La Cour retient donc que l’élaboration du SDAGE est entachée d’un vice de procédure.

La Cour relève ainsi que les conditions permettant de garantir l’objectivité de l’avis ne sont pas remplies alors que c’est à la suite de cet avis que le public et divers organismes ont été consultés sur le projet de SDAGE. Dès lors, la Cour retient que cette irrégularité doit être regardée comme n’ayant pas permis une bonne information des personnes consultées et comme ayant été susceptible d’exercer une influence sur la décision prise. Il s’en induit que le vice de procédure entachant l’élaboration du SDAGE doit entraîner l’illégalité de l’arrêté instituant le SDAGE.

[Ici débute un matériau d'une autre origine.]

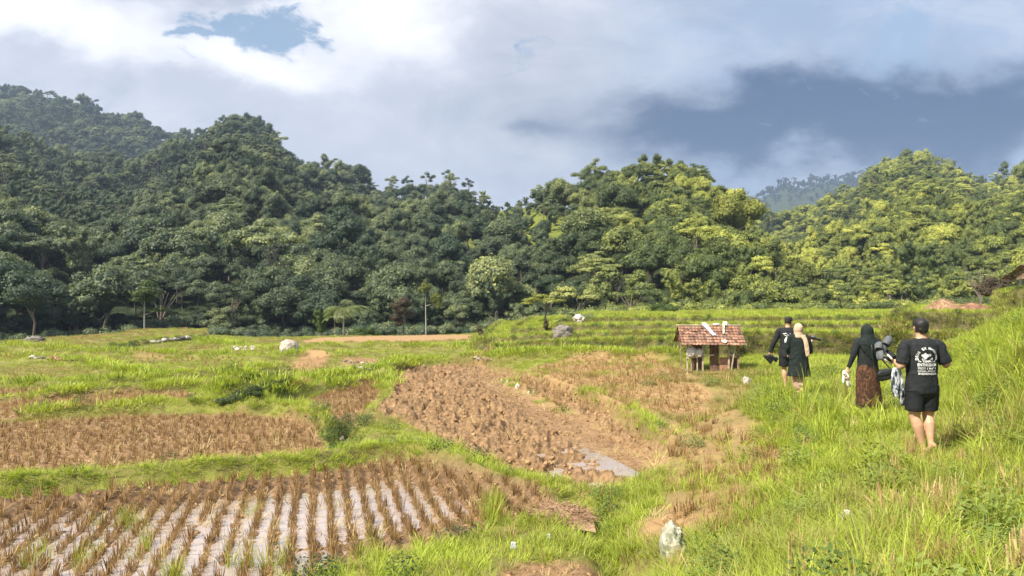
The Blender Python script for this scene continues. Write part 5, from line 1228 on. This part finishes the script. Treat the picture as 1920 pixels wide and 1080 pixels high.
def tee(name, m, parent, hem, sleeve, zs=1.42, g=1.0, J=None, wid=.0, flare=1.0, vox=.008, wr=.012, lean=0.0, seed=1, x0=0.0):
    bm = bmesh.new(); L_ = [(hem, .185 * flare, .135 * flare), (hem + .10, .182 * (1 + (flare - 1) * .8), .132 * (1 + (flare - 1) * .8)), ((hem + 1.2) / 2, .172 * (1 + (flare - 1) * .5), .128 * (1 + (flare - 1) * .5)), (1.20, .178, .128), (1.32, .192, .128), (zs - .02, .188, .105), (zs + .03, .125, .082), (zs + .055, .075, .070)]
    k = zs / 1.42; L_ = [(z if z <= hem + .1 else (z if i_ > 4 else z * k), a, b) for i_, (z, a, b) in enumerate(L_)]; L_.sort()
    ell_tube(bm, [(x0 * (z - .9) / .5, lean * (z - .9), z) for z, a, b in L_], [(a * g, b * g) for z, a, b in L_], seg=20)
    for s_ in ('AL', 'AR'):
        s0, e_, w_ = [Vector(q_) for q_ in J[s_][:3]]; c0 = Vector((s0.x * .35, s0.y, s0.z + .015))
        if sleeve <= 1: limb(bm, [c0, s0, s0.lerp(e_, sleeve * .5), s0.lerp(e_, sleeve)], [.060 * g, .068 * g, .072 * g, .072 * g])
        else: limb(bm, [c0, s0, s0.lerp(e_, .5), e_, e_.lerp(w_, .5), e_.lerp(w_, sleeve - 1)], [.07 * g, .072 * g, .062 * g, .054 * g, .047 * g, .040 * g])
    return fuse(name, bm, m, parent, vox, 5, wr, 9, seed, (1, 1, .6))
shirt = tee('shirt', M_black, man, .80, .86, J=J, g=1.07, wr=.022)
def shorts(parent, J, hz_, m, hem_f=.72, g=1.0, seed=4, r1=.105):
    bm = bmesh.new(); ell_tube(bm, [(0, 0, hz_ + .10), (0, 0, hz_), (0, 0, hz_ - .09), (0, 0, hz_ - .15)], [(.165 * g, .118 * g), (.185 * g, .135 * g), (.188 * g, .138 * g), (.15 * g, .11 * g)], seg=20)
    for s_ in 'LR':
        h_, k_ = Vector(J[s_][0]), Vector(J[s_][1]); limb(bm, [h_ + Vector((0, 0, .03)), h_.lerp(k_, hem_f * .5), h_.lerp(k_, hem_f)], [.108 * g, .110 * g, r1 * g])
    return fuse('shorts', bm, m, parent, .008, 4, .012, 8, seed)
shorts(man, J, .88, M_blackg, .78, 1.06)
def project(parts_, target, name, m, parent, off=.004):
    """lay flat outlines (x, z) on the back of a garment; parts_: list of (verts 2d, faces)"""
    me = target.data; bvh = BVHTree.FromPolygons([v_.co[:] for v_ in me.vertices], [tuple(p_.vertices) for p_ in me.polygons]); V, Fl = [], []
    for vs, fs in parts_:
        b = len(V)
        for x, z in vs:
            hit_ = bvh.ray_cast(Vector((x, -1.5, z)), Vector((0, 1, 0)))
            V.append(tuple(hit_[0] + Vector((0, -off, 0))) if hit_[0] is not None else (x, -.12, z))
        Fl += [tuple(b + i for i in f) for f in fs]
    me2 = bpy.data.meshes.new(name); me2.from_pydata(V, [], Fl); me2.update(); return link(name, me2, m, parent, smooth=False)
def glyphs(txt, bold=.012):
    cu = bpy.data.curves.new('lettering', 'FONT'); cu.body = txt; cu.size = 1; cu.align_x = 'CENTER'; cu.offset = bold; cu.resolution_u = 3
    o = bpy.data.objects.new('lettering', cu); C.objects.link(o); dg = bpy.context.evaluated_depsgraph_get(); me = bpy.data.meshes.new_from_object(o.evaluated_get(dg))
    bm = bmesh.new(); bm.from_mesh(me); bmesh.ops.triangulate(bm, faces=bm.faces[:]); bmesh.ops.subdivide_edges(bm, edges=[e for e in bm.edges if e.calc_length() > .35], cuts=2, use_grid_fill=False)
    vs = [tuple(v_.co[:2]) for v_ in bm.verts]; fs = [tuple(v_.index for v_ in f.verts) for f in bm.faces]; bm.free(); bpy.data.objects.remove(o); bpy.data.meshes.remove(me); bpy.data.curves.remove(cu)
    return vs, fs
def line_text(txt, cx, zb, width, height, bold=.03):
    vs, fs = glyphs(txt, bold); a = np.array(vs); x0, x1 = a[:, 0].min(), a[:, 0].max(); y0, y1 = a[:, 1].min(), a[:, 1].max()
    return ([(cx + ((x - x0) / (x1 - x0) - .5) * width, zb + (y - y0) / (y1 - y0) * height) for x, y in vs], fs)
def arc_text(txt, cx, cz, r, a0, a1, size, bold=.035):
    out = []; n = len(txt)
    for i, ch in enumerate(txt):
        if ch == ' ': continue
        an = a0 + (a1 - a0) * i / (n - 1); vs, fs = glyphs(ch, bold); c_, s_ = math.cos(an - math.pi / 2), math.sin(an - math.pi / 2)
        out.append(([(cx + r * math.cos(an) + (x * c_ - y * s_) * size, cz + r * math.sin(an) + (x * s_ + y * c_) * size) for x, y in vs], fs))
    return out
def disc(cx, cz, pts): return ([(cx + x, cz + z) for x, z in pts], [tuple(range(len(pts)))])
mz = 6.8e-3; zc = 1.255
parts_ = arc_text('DEUS EX MACHINA', .0, 1.235, .108, math.pi * 1.04, -math.pi * .04, .041)
parts_ += [line_text('TEMPLE', .0, 1.178, .135, .026), line_text('The', -.095, 1.180, .034, .022), line_text('of', .092, 1.180, .026, .022), line_text('ENTHUSIASM', .0, 1.128, .235, .040), line_text('BATU', -.070, 1.105, .085, .012), line_text('MEJAN', -.070, 1.089, .085, .012),
           line_text('/', -.005, 1.090, .016, .026), line_text('N°1', .065, 1.088, .095, .028), line_text('CANGGU - PERERENAN', .0, 1.062, .230, .015), line_text('INDONESIA', .008, 1.022, .235, .028)]
# emblem in the round: a leaf-like pale shape, a slash and a small triangle
def strip(x0, z0, x1, z1, w_): dx, dz_ = x1 - x0, z1 - z0; l = math.hypot(dx, dz_); nx, nz = -dz_ / l * w_ / 2, dx / l * w_ / 2; return ([(x0 + nx, z0 + nz), (x1 + nx, z1 + nz), (x1 - nx, z1 - nz), (x0 - nx, z0 - nz)], [(0, 1, 2, 3)])
lf = [(.040 * math.cos(a) * (1 + .25 * math.sin(3 * a)), .034 * math.sin(a) * (1 + .2 * math.cos(4 * a))) for a in np.linspace(0, 2 * math.pi, 22)[:-1]]
parts_ += [disc(-.030, 1.258, lf), strip(-.048, 1.215, .020, 1.262, .012), strip(.006, 1.268, .036, 1.286, .006), strip(.022, 1.256, .046, 1.274, .006), strip(.012, 1.284, .040, 1.258, .005), disc(.048, 1.225, [(-.024, -.012), (.020, -.012), (.014, .018)]), disc(-.062, 1.222, [(-.01, -.01), (.012, -.01), (-.004, .012)])]
project(parts_, shirt, 'print', M_print, shirt, .005)

# --- footwear and things held
M_rub = mat('grey_rubber', (.12, .13, .14), (.08, .085, .09), rough=.6); M_rubd = mat('black_rubber', (.02, .022, .025), rough=.55); M_whiter = mat('white_rubber', (.74, .70, .60), (.62, .58, .48), rough=.6); M_tan = mat('brown_strap', (.22, .12, .07))
def shoe(name, label, cat, loc, rot, kind='slide', m=None, m2=None, s=1.0, group=None):
    root = empty(name, loc, 0, label, cat, group); root.rotation_euler = rot; root.scale = (s, s, s)
    out = [(-.035, -.12), (-.043, -.07), (-.036, 0), (-.048, .07), (-.035, .125), (0, .14), (.035, .125), (.048, .07), (.038, 0), (.04, -.07), (.03, -.12), (0, -.135)]
    bm = bmesh.new(); vs = [bm.verts.new((x, y, 0)) for x, y in out]; f = bm.faces.new(vs); r = bmesh.ops.extrude_face_region(bm, geom=[f]); bmesh.ops.translate(bm, verts=[q_ for q_ in r['geom'] if isinstance(q_, bmesh.types.BMVert)], vec=(0, 0, .028))
    bmesh.ops.recalc_face_normals(bm, faces=bm.faces[:]); bmesh.ops.bevel(bm, geom=bm.edges[:], offset=.005, segments=2, affect='EDGES'); me = bpy.data.meshes.new('sole'); bm.to_mesh(me); bm.free(); link('sole', me, m, root)
    if kind == 'shoe':
        bm = bmesh.new(); limb(bm, [(0, -.115, .05), (0, -.06, .06), (0, .03, .05), (0, .10, .035), (0, .125, .03)], [(.034, .040), (.040, .045), (.042, .035), (.040, .020), (.02, .012)]); ell_tube(bm, [(0, -.08, .05), (0, -.085, .10)], [(.036, .040), (.032, .034)])
        fuse('upper', bm, m2, root, .006, 3); link('laces', tubes_mesh('laces', [([(-.025, -.03 + k * .022, .098 - k * .009), (0, -.025 + k * .022, .104 - k * .009), (.025, -.03 + k * .022, .098 - k * .009)], [.003] * 3) for k in range(4)], 5), M_print, root)
    else:
        V, Fq = [], []
        y0, y1, hh = ((.0, .085, .062) if kind == 'slide' else (.03, .05, .045))
        for j, y in enumerate((y0, (y0 + y1) / 2, y1)):
            for k in range(11): a = math.pi * k / 10; V.append((-math.cos(a) * .047, y + .0 * math.sin(a), .022 + math.sin(a) * hh * (1 - .15 * j)))
        for j in range(2):
            for k in range(10): Fq.append((j * 11 + k, j * 11 + k + 1, (j + 1) * 11 + k + 1, (j + 1) * 11 + k))
        o = link('strap', mesh_np('strap', V, Fq), m2, root); sm = o.modifiers.new('thickness', 'SOLIDIFY'); sm.thickness = .006
        if kind == 'thong': link('toe_post', tubes_mesh('toe_post', [([(0, .08, .02), (0, .06, .05)], [.005, .005])], 6), m2, root)
    return root
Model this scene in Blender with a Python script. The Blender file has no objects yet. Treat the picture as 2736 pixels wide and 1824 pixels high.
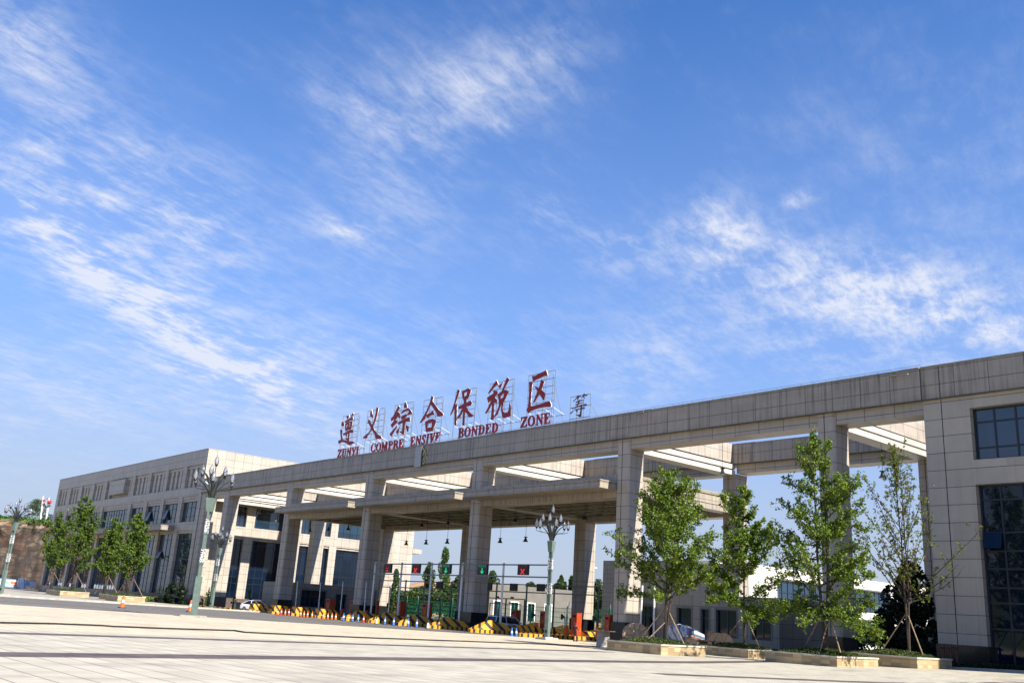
import bpy, bmesh, math, random
import numpy as np
from mathutils import Vector, Matrix, Euler
R = math.radians
SC = bpy.context.scene
COL = SC.collection

# ------------------------------------------------------------------ camera
F_PX, CH = 2476.4, 1.85
YAW, PITCH, ROLL = -.870208572, .284714817, -.06519201
def cam_axes():
    f = Vector((math.sin(YAW)*math.cos(PITCH), math.cos(YAW)*math.cos(PITCH), math.sin(PITCH)))
    r = Vector((math.cos(YAW), -math.sin(YAW), 0)); d = f.cross(r)
    c, s = math.cos(ROLL), math.sin(ROLL)
    return c*r+s*d, -s*r+c*d, f
CR, CD, CF = cam_axes()
cam = bpy.data.objects.new('camera', bpy.data.cameras.new('camera')); COL.objects.link(cam)
cam.data.sensor_width = 36; cam.data.lens = F_PX/2736*36; cam.data.clip_start = .2; cam.data.clip_end = 6000
up, back = -CD, -CF
cam.matrix_world = Matrix(((CR.x, up.x, back.x, 0), (CR.y, up.y, back.y, 0), (CR.z, up.z, back.z, CH), (0, 0, 0, 1)))
SC.camera = cam
SC.render.resolution_x, SC.render.resolution_y = 1024, 682
SC.view_settings.view_transform = 'Standard'; SC.view_settings.look = 'None'
SC.view_settings.gamma = 1; SC.view_settings.exposure = 1.1
SC.cycles.max_bounces = 8; SC.cycles.transparent_max_bounces = 16; SC.cycles.caustics_reflective = False; SC.cycles.caustics_refractive = False

# a pixel of the 2736 px wide photo as a ray, and its point on a plane of the place
def ray(x, y): return (CR*((x-1368)/F_PX) + CD*((y-912)/F_PX) + CF)
EYE = Vector((0, 0, CH))
def yp(x, y, Y): d = ray(x, y); return EYE + d*(Y/d.y)
def xp(x, y, X): d = ray(x, y); return EYE + d*(X/d.x)
def az(x, y): d = ray(x, y); return d.x/d.y
def sstep(a, b, x): t = min(max((x-a)/(b-a), 0), 1); return t*t*(3-2*t)
def gz(X, Y):
    z = .42-.0093*min(max(Y, 0), 67)
    return z + .03*min(max(X+41, 0), 26)*sstep(38, 64, Y)
def gp(x, y):
    d = ray(x, y); t = .5; p = EYE
    for k in range(4000):
        t2 = t*1.01+.05; q = EYE+d*t2
        if q.z < gz(q.x, q.y):
            for i in range(30):
                m = (t+t2)/2; q = EYE+d*m
                if q.z < gz(q.x, q.y): t2 = m
                else: t = m
            return EYE+d*t2
        t = t2
    return EYE+d*t

# ------------------------------------------------------------------ sun and sky
SUN = Vector((1, .117, .9)).normalized()
EL = math.asin(SUN.z); AZ = math.atan2(SUN.x, SUN.y)
sl = bpy.data.lights.new('sun', 'SUN'); sl.energy = 5.0; sl.angle = R(.5); sl.color = (1, .95, .865)
so = bpy.data.objects.new('sun', sl); COL.objects.link(so); so.rotation_euler = SUN.to_track_quat('Z', 'Y').to_euler(); so.location = (60, 0, 90)

class NT:
    def __init__(s, nt): s.nt = nt; nt.nodes.clear()
    def n(s, t, **kw):
        nd = s.nt.nodes.new(t); ins = kw.pop('ins', {})
        for k, v in kw.items(): setattr(nd, k, v)
        for k, v in ins.items():
            if isinstance(v, bpy.types.NodeSocket): s.nt.links.new(v, nd.inputs[k])
            else: nd.inputs[k].default_value = v
        return nd
    def m(s, op, a, b=0., c=None, clamp=False):
        i = {0: a, 1: b}
        if c is not None: i[2] = c
        return s.n('ShaderNodeMath', operation=op, use_clamp=clamp, ins=i).outputs[0]
    def vm(s, op, a, b): return s.n('ShaderNodeVectorMath', operation=op, ins={0: a, 1: b})
    def mix(s, f, a, b, mode='MIX'):
        nd = s.n('ShaderNodeMix', data_type='RGBA', blend_type=mode, ins={0: f}); 
        for k, v in ((6, a), (7, b)):
            if isinstance(v, bpy.types.NodeSocket): s.nt.links.new(v, nd.inputs[k])
            else: nd.inputs[k].default_value = v if len(v) == 4 else (*v, 1)
        return nd.outputs[2]
    def noise(s, vec, scale, detail=3, rough=.55, dist=0.):
        return s.n('ShaderNodeTexNoise', ins={'Vector': vec, 'Scale': scale, 'Detail': detail, 'Roughness': rough, 'Distortion': dist}).outputs[0]
    def ramp(s, f, stops):
        nd = s.n('ShaderNodeValToRGB', ins={0: f}); e = nd.color_ramp.elements
        while len(e) < len(stops): e.new(.5)
        for i, (p, c) in enumerate(stops): e[i].position = p; e[i].color = (c, c, c, 1) if not hasattr(c, '__len__') else (*c, 1)
        return nd.outputs[0]
    def smooth(s, x, a, b): return s.n('ShaderNodeMapRange', interpolation_type='SMOOTHSTEP', ins={0: x, 1: a, 2: b, 3: 0., 4: 1.}).outputs[0]

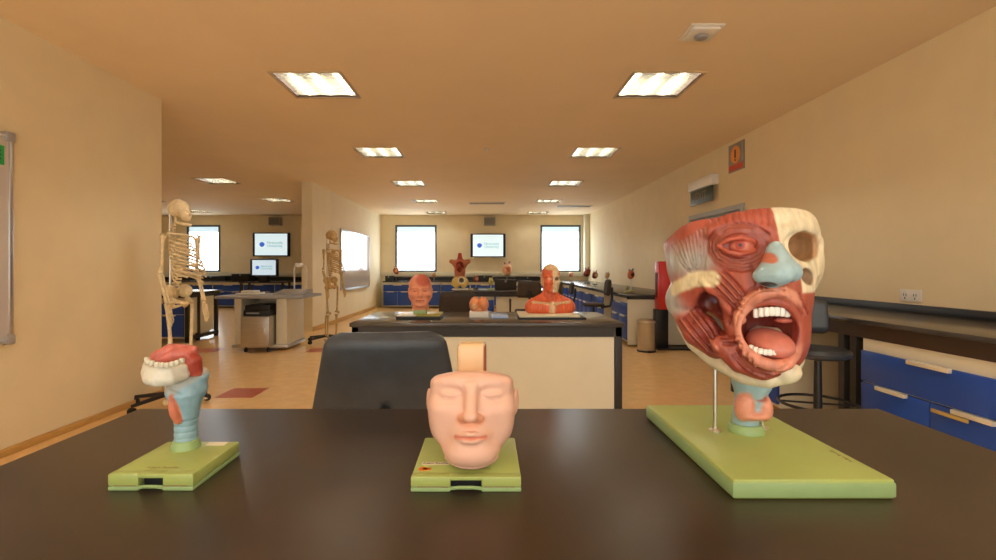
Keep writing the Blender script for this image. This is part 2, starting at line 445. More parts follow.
t2 = copy_tree(t); t2.location = (2.2, 12.2, CEIL); t2['label'] = 'slotted pale air vent in the ceiling near the right far window'
for (x, nm, lab) in ((.08, 'wall_speaker', 'grey mesh box speaker on the far wall above the middle screen'), (-6.3, 'wall_speaker', 'grey mesh box speaker on the side room wall above its screens')):
    t = thing(nm, lab, 'speaker', (x, 14.3, 2.5), group='grey wall speakers')
    box('casing', (x-.17, 14.2, 2.42), (x+.17, 14.4, 2.66), M['grey'], t, .01)
    box('grille', (x-.15, 14.19, 2.44), (x+.15, 14.202, 2.64), mat('speaker_mesh', (.20,.19,.18), .7, var=.3, scale=150), t, .003)
# poster on right wall
def wallpoint(px, py): d = 480*XR/(px-487); return P(px, py, d)
t = thing('fire_notice', 'orange and grey pictogram notice high on the right wall', 'sign', (XR, 5.78, 2.3))
y0, y1, z0, z1 = 5.62, 5.98, 2.34, 2.68
box('board', (XR-.012, y0, z0), (XR, y1, z1), mat('notice_grey', (.30,.27,.22), .5), t, .003)
b_ = B(); b_.cyl((XR-.016, 5.81, 2.54), (XR-.011, 5.81, 2.54), .105, n=28); b_.build('pictogram_disc', M['poster_or'], t)
B().box((XR-.015, y0+.02, z0+.015), (XR-.011, y1-.02, z0+.085)).build('caption_band', M['poster_red'], t)
b_ = B(); b_.box((XR-.019, 5.795, 2.50), (XR-.015, 5.825, 2.60)).cyl((XR-.019, 5.81, 2.475), (XR-.015, 5.81, 2.475), .014, n=10); b_.build('pictogram_mark', M['ink'], t)
box('side_strip', (XR-.015, y0+.015, z0+.10), (XR-.011, y0+.05, z1-.02), M['grey'], t)
# exit fitting
t = thing('exit_sign', 'dark green emergency exit sign with white housing above the grey door', 'sign', (XR, 6.6, 2.2))
box('housing', (XR-.10, 6.25, 2.26), (XR, 6.98, 2.40), M['white'], t, .012)
box('sign_panel', (XR-.075, 6.28, 2.06), (XR-.055, 6.95, 2.255), M['exitgreen'], t, .004)
g = B()
for k, (a, b) in enumerate(((6.62, 6.70), (6.50, 6.58))): pass
def fnt(name, txt, size, m, parent, mx, ext=.0006):
    cu = bpy.data.curves.new(name, 'FONT'); cu.body = txt; cu.size = size; cu.extrude = ext; cu.align_x = 'CENTER'; cu.align_y = 'CENTER'
    cu.resolution_u = 2
    tmp = bpy.data.objects.new('tmp', cu); me = bpy.data.meshes.new_from_object(tmp); bpy.data.objects.remove(tmp)
    me.materials.clear(); me.materials.append(m)
    o = bpy.data.objects.new(name, me); C.objects.link(o); o.parent = parent
    o.matrix_local = WM[parent.name].inverted() @ mx
    return o
RM = Matrix(((0,0,-1,0),(-1,0,0,0),(0,1,0,0),(0,0,0,1)))     # text on the right wall, facing the room
fnt('lettering', 'EXIT', .17, M['inkpale'], t, Matrix.Translation((XR-.077, 6.61, 2.155)) @ RM)
# socket
t = thing('wall_socket', 'white double power socket on the right wall above the bench', 'socket', (XR, 3.41, .97))
box('plate', (XR-.012, 3.33, .935), (XR, 3.50, 1.02), M['white'], t, .004)
for yy in (3.375, 3.455):
    b_ = B(); b_.box((XR-.0135, yy-.012, .972), (XR-.0115, yy-.008, .99)).box((XR-.0135, yy+.008, .972), (XR-.0115, yy+.012, .99)).box((XR-.0135, yy-.003, .95), (XR-.0115, yy+.003, .965)); b_.build('socket_hole', M['black'], t)
    box('switch', (XR-.016, yy-.008, .998), (XR-.012, yy+.008, 1.012), M['white'], t, .002)

# whiteboards
def board(name, lab, x, y0, y1, z0, z1):
    t = thing(name, lab, 'whiteboard', (x, (y0+y1)/2, z0))
    box('writing_surface', (x, y0, z0), (x+.018, y1, z1), M['whiteboard'], t)
    f = B()
    for a, b in (((y0-.015, z0-.015), (y1+.015, z0+.012)), ((y0-.015, z1-.012), (y1+.015, z1+.015)), ((y0-.015, z0), (y0+.012, z1)), ((y1-.012, z0), (y1+.015, z1))):
        f.box((x, a[0], a[1]), (x+.03, b[0], b[1]), .003)
    f.build('frame', M['alu'], t)
    return t
wb = board('whiteboard', 'framed whiteboard on the near left wall with a green tag', XW, 1.6, 3.01, .72, 2.00)
for yy in (3.005,):
    for zz in (.725, 1.995): box('corner_cap', (XW, yy-.03, zz-.03), (XW+.034, yy+.03, zz+.03), M['grey'], wb, .008)
tg = tag(box('green_tag', (XW+.019, 2.80, 1.81), (XW+.024, 2.97, 1.93), M['tag'], None), 'bright green paper tag stuck on the near whiteboard', 'tag')
for zz in (1.895, 1.87, 1.845): box('printed_line', (XW+.024, 2.83, zz-.004), (XW+.0246, 2.95, zz+.004), M['ink'], tg)
wb2 = board('whiteboard', 'glossy whiteboard on the partition wall beside the hanging skeleton', -3.18, 10.4, 12.9, .69, 2.0)
box('pen_tray', (-3.18, 10.6, .66), (-3.10, 12.7, .675), M['alu'], wb2)

# ============================================================ FURNITURE
def unit(parent, axis, sgn, face, a, b, ztop, zbot, rows=2, back=.5, carc='cream', hy=None):
    """cupboard block: drawer on top, doors below. axis 'x': its front faces -x at x=face and spans y a..b; axis 'y': faces -y"""
    def bx(name, u0, u1, w0, w1, z0, z1, m, par, bev=0):
        if axis == 'x': return box(name, (face+w0*sgn if sgn > 0 else face-w1, u0, z0), (face+w1*sgn if sgn > 0 else face-w0, u1, z1), m, par, bev)
        return box(name, (u0, face+w0, z0), (u1, face+w1, z1), m, par, bev)
    bx('carcass', a, b, .02, back, zbot, ztop, M['cream'], parent)
    rail = .075
    mid = (a+b)/2
    zd = ztop-rail; z2 = zd-.19
    d = bx('drawer', a+.006, b-.006, 0, .02, z2+.004, zd, M['blue'], parent, .003)
    bx('handle', mid-.12, mid+.12, -.022, .004, zd-.018, zd+.006, M['handle'], d, .004)
    for u0, u1 in ((a+.006, mid-.003), (mid+.003, b-.006)):
        d = bx('door', u0, u1, 0, .02, zbot+.03, z2-.004, M['blue'], parent, .003)
        um = (u0+u1)/2
        bx('handle', um-.10, um+.10, -.022, .004, z2-.022, z2+.002, M['handle'], d, .004)
    return d
def bench(name, lab, x0, x1, y0, y1, h, grp=None, panel=None, top='benchtop', legs=True, cat='bench', t=.03, rail=.07):
    o = thing(name, lab, cat, ((x0+x1)/2, (y0+y1)/2, 0), group=grp)
    box('worktop', (x0, y0, h-t), (x1, y1, h), M[top], o, .006)
    i = .015
    for a, b in (((x0+i, y0+i), (x1-i, y0+i+.03)), ((x0+i, y1-i-.03), (x1-i, y1-i)), ((x0+i, y0+i+.03), (x0+i+.03, y1-i-.03)), ((x1-i-.03, y0+i+.03), (x1-i, y1-i-.03))):
        box('rail', (a[0], a[1], h-t-rail), (b[0], b[1], h-t), M['darksteel'], o)
    if legs:
        for x in (x0+i, x1-i-.05):
            for y in (y0+i, y1-i-.05): box('leg', (x, y, 0), (x+.05, y+.05, h-t), M['darksteel'], o, .004)
    if panel:
        box('front_panel', (x0+i+.055, y0+.03, .06), (x1-i-.055, y0+.05, h-t-rail-.004), M['cream'], o)
    return o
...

La Cour administrative d’appel rejette dès lors les conclusions visant à annuler le jugement de première instance mais sursoit à statuer s’agissant de la demande d’annulation du SDAGE, en application des dispositions de l’article L. 191-1 du Code de l’environnement, afin de permettre la régularisation de ce vice de procédure par la tenue de consultations complémentaires, « dans le cadre desquelles seront soumis au public et à ces organismes, outre l’avis recueilli à titre de régularisation, tout autre élément de nature à régulariser d’éventuels vices révélés par le nouvel avis ».